The modules are said to communicate without a central operating system. Instead, they send messages over the PCI (computer) bus to each other with a layered protocol.

As a military project, the radio strongly distinguished "red" (unsecured secret data) and "black" (cryptographically secured data).

The project was the first known to use FPGAs (field programmable gate arrays) for digital processing of radio data. The time to reprogram these is an issue limiting application of the radio.

Joint Tactical Radio System (JTRS)

JTRS is a U.S. and allied program (NATO participates) to produce a family of software radios for different military domains. For example, hand-held, vehicular, base-stations (fixed and maritime), airborne and dismounted.

The radio uses CORBA on POSIX operating systems to coordinate the different modules. A software architecture is published on the web.

Software-Defined Radio (SDR)

The software configuration architecture (SCA) is the SDR Forum's industrial version of JTRS, adapted to cellular base stations and other practical commercial applications. The SCA is described at the SDR Forum'd web site.

Amateur software radios

The typical amateur software radio (see amateur radio) uses a direct conversion receiver (see the ARRL Handbook, 1999 for a suitable dual mixer design). The conversion is to an audio frequency, 0 to 20 kHz. A fast PC operates custom (amateur-written) software as the signal processor. A commercial high-quality stereo-input audio card operates as the analog-to-digital converter.

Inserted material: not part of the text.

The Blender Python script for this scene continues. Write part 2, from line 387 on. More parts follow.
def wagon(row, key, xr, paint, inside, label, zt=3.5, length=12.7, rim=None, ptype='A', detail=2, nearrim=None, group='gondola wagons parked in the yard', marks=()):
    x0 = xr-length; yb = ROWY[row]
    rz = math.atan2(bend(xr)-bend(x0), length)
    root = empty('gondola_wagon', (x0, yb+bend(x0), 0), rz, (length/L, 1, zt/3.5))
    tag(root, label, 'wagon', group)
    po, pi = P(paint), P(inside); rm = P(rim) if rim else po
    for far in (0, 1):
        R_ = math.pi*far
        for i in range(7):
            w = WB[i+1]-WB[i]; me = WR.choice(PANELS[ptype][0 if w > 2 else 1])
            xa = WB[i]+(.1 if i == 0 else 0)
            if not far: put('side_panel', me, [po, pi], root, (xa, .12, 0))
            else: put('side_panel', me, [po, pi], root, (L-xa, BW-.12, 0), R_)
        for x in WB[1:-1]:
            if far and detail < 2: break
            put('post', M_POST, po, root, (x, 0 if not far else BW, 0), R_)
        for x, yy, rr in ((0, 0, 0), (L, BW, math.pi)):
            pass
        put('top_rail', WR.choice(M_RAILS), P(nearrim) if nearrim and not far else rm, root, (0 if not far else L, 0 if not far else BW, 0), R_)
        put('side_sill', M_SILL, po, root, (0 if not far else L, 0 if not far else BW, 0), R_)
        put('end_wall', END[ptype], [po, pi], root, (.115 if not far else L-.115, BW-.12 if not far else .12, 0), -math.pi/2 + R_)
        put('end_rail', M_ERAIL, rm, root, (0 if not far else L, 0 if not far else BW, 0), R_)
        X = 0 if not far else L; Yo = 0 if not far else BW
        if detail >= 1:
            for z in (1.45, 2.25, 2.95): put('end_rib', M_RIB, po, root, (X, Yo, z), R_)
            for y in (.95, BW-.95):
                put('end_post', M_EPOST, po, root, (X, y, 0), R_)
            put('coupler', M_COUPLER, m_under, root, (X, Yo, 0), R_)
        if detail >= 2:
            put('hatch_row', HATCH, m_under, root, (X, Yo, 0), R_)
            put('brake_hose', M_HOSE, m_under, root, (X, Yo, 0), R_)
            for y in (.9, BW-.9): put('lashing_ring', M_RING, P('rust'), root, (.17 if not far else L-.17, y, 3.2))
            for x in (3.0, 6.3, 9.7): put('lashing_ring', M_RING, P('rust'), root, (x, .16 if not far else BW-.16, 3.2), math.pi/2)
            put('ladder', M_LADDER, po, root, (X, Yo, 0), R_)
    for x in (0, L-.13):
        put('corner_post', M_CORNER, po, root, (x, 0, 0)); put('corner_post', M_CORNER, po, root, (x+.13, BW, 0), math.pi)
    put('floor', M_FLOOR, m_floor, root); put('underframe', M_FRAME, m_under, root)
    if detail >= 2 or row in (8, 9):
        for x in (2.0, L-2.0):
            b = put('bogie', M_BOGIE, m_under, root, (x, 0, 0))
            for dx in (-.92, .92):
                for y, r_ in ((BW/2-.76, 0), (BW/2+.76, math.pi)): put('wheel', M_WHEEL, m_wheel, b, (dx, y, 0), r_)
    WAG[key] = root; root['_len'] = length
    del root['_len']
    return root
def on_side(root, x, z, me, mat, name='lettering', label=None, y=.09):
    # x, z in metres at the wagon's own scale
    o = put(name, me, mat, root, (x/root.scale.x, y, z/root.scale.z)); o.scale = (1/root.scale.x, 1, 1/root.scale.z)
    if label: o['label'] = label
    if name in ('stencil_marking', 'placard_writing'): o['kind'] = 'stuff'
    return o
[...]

The typical transmission set-up feeds the audio output of the PC to a microphone input of a commercial AM shortwave transmitter. Flexible digital transmission chains are an area of active research among amateurs, with much interest in predistortion and direct digital amplification.

The above set of equipment is adequate to let amateurs operate within their limited radio bands.

Uses include every common amateur modulation: morse code, single sideband, frequency modulation, radioteletype, slow-scan TV and packet radio. Amatuers also experiment with new modulation methods.